Similar in scale, and far more controversial, is the Holocaust Memorial and Learning Centre planned for Victoria Tower Gardens next to Parliament. The design by Adjaye Associates, Ron Arad Architects and Gustafson Porter+Bowman as landscape architects was selected in 2017 by the UK Holocaust Memorial Foundation.
Mostly located underground, it is to be accessed through a series of “shards” framing narrow sets of steps. The contentious issues are its scale on an already overcrowded site and a confusing duality of purpose. Rather perplexingly, it faces away from Parliament.
There is far greater clarity in the Coretta Scott King and Martin Luther King Jr Memorial proposed for Boston Common, the city where the Kings studied and met.
It is a gathering place, much in the Greek agora tradition, with its stone surfaces engraved with text from the Kings’ speeches, typographically set with contemporary purposefulness by Adam Pendleton using a typeface based on Artisan and especially designed by David Reinfurt.
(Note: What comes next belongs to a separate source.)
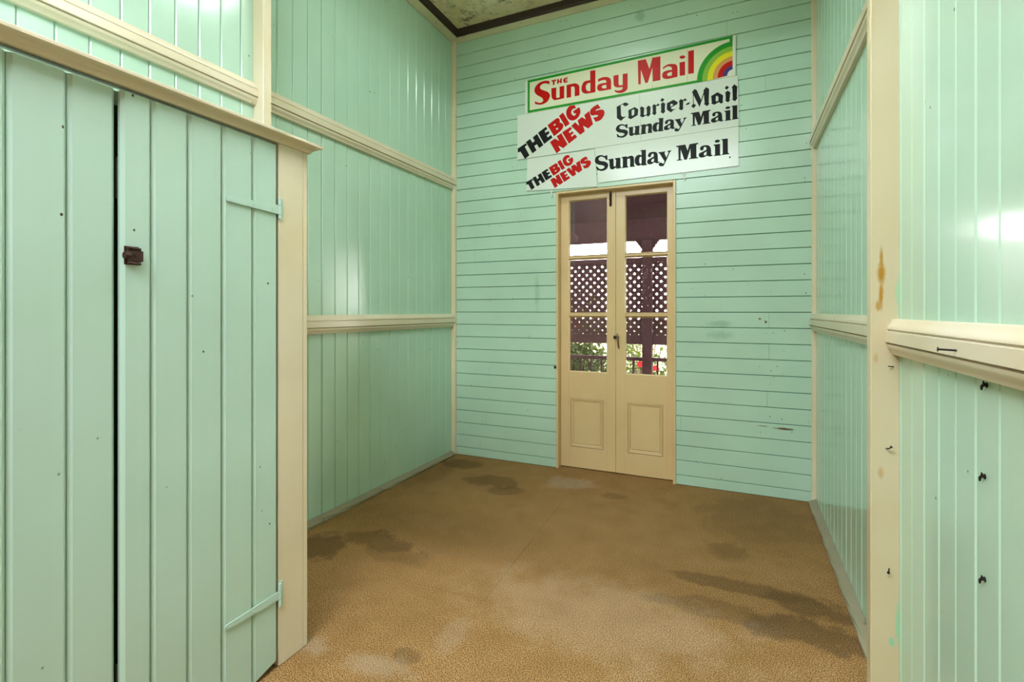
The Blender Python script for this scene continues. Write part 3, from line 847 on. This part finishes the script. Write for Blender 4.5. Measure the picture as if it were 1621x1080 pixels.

David Adjaye in conversation with Deyan Sudjic director of Design Museum: https://vimeo.com/309140804
The National Cathedral of Ghana in Accra, a vast auditorium for 15,000 Christian worshippers, comes across as the odd one out, while the Guggenheim New York-inspired Mass Extinction Memorial Observatory (MEMO) is to be located on the Isle of Portland in the English Channel.
MEMO will be lined with illustrative carvings of the 860 species that have become extinct since the dodo — a redundant offshoot of the National History Museum?
Huge scale does not always have the biggest impact and there is something touching in the small pagoda-like Gwangju Pavilion designed to encourage reflection on the Gwangju Massacre in South Korea in 1980, when the army massacred 200 protesting students.
All in all, an exhibition which mixes the ephemeral with the poignant, not always successfully.